--- start ---
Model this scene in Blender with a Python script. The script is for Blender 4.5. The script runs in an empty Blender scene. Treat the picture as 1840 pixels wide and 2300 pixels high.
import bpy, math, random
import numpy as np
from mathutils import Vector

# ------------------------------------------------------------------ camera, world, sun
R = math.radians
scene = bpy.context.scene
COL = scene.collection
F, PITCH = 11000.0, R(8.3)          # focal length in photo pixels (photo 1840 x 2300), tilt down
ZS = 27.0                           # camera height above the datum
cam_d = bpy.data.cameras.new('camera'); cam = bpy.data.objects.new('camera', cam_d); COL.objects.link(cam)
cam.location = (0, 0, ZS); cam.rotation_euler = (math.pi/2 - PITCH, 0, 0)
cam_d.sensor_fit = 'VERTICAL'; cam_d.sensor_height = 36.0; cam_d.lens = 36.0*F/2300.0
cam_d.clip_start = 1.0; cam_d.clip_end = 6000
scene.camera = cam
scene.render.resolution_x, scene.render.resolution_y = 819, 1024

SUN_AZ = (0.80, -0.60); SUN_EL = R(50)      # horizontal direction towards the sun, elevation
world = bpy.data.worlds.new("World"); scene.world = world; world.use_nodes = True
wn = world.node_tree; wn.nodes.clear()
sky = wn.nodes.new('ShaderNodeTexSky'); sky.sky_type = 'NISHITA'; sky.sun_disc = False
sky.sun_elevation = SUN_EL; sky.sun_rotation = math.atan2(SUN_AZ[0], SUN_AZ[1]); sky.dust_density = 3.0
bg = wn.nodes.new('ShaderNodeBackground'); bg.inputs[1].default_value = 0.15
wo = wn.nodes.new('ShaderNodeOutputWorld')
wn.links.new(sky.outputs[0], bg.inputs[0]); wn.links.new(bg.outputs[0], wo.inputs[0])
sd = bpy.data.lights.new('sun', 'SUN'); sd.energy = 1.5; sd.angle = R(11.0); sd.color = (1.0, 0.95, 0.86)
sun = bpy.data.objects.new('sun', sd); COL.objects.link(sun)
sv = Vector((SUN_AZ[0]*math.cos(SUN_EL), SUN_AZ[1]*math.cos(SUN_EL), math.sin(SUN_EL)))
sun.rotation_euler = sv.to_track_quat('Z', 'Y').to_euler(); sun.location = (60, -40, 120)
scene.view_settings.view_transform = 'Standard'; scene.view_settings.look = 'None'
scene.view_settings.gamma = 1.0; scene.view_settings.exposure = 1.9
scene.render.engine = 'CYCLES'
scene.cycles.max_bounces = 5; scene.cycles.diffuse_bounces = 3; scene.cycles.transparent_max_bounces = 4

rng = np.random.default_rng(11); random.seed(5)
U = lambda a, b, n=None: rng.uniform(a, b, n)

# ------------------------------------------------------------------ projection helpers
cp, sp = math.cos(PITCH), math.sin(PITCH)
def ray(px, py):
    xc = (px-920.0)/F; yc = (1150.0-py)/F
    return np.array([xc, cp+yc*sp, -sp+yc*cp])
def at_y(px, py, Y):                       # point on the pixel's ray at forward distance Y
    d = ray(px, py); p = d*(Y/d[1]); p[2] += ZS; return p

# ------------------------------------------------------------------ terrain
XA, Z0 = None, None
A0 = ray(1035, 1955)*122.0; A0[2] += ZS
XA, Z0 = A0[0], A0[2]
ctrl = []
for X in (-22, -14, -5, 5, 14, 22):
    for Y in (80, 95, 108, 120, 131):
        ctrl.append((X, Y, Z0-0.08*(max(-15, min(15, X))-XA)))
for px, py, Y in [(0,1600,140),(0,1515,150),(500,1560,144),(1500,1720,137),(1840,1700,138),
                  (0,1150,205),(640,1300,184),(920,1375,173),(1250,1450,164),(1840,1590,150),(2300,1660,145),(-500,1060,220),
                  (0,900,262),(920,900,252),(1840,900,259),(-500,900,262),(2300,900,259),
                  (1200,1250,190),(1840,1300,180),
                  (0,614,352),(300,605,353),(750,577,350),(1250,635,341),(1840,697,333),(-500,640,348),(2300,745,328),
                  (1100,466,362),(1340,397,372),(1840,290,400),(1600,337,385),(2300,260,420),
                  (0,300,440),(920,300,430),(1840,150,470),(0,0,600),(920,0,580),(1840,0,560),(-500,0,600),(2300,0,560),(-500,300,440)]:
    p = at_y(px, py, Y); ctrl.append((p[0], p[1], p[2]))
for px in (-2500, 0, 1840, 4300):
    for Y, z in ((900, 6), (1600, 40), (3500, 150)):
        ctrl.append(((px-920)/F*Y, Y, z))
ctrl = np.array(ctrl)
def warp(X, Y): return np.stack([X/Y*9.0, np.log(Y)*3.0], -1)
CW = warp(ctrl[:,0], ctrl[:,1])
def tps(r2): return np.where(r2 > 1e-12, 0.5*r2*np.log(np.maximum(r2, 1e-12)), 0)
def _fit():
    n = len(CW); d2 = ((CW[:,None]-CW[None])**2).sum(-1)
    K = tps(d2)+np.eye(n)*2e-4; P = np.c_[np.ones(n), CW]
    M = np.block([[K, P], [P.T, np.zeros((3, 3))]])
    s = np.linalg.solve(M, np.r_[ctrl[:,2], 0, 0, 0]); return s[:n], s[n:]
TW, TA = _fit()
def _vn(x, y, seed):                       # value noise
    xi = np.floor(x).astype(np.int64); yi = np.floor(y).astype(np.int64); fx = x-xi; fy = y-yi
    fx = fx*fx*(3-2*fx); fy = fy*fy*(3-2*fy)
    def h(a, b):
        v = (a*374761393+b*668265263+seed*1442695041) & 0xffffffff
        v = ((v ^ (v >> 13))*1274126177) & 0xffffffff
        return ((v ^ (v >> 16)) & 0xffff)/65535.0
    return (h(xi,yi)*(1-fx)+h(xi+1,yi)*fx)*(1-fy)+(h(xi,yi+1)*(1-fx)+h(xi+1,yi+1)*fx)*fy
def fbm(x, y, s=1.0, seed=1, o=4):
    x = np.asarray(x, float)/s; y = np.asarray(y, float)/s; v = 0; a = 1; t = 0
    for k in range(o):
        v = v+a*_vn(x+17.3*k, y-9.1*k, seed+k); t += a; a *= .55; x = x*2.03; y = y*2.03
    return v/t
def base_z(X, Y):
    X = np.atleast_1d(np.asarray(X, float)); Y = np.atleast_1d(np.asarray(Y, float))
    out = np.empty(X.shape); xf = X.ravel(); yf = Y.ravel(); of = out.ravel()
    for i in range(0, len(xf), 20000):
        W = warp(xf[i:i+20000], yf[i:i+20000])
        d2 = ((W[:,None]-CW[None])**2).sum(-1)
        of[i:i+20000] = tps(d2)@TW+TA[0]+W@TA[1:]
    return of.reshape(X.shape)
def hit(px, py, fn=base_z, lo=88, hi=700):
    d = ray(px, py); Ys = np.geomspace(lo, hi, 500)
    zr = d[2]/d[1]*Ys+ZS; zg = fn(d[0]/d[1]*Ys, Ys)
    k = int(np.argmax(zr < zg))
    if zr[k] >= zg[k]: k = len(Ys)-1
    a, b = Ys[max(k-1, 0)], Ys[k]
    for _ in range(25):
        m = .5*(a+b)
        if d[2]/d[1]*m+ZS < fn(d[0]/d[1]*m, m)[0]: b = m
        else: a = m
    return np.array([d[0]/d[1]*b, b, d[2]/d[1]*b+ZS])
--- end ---
Please transcribe, exactly and with nothing added, the lines from the first line of the material above through the line that contains "from mathutils import Vector".

» TASK ANSWER:
Model this scene in Blender with a Python script. The script is for Blender 4.5. The script runs in an empty Blender scene. Treat the picture as 1840 pixels wide and 2300 pixels high.
import bpy, math, random
import numpy as np
from mathutils import Vector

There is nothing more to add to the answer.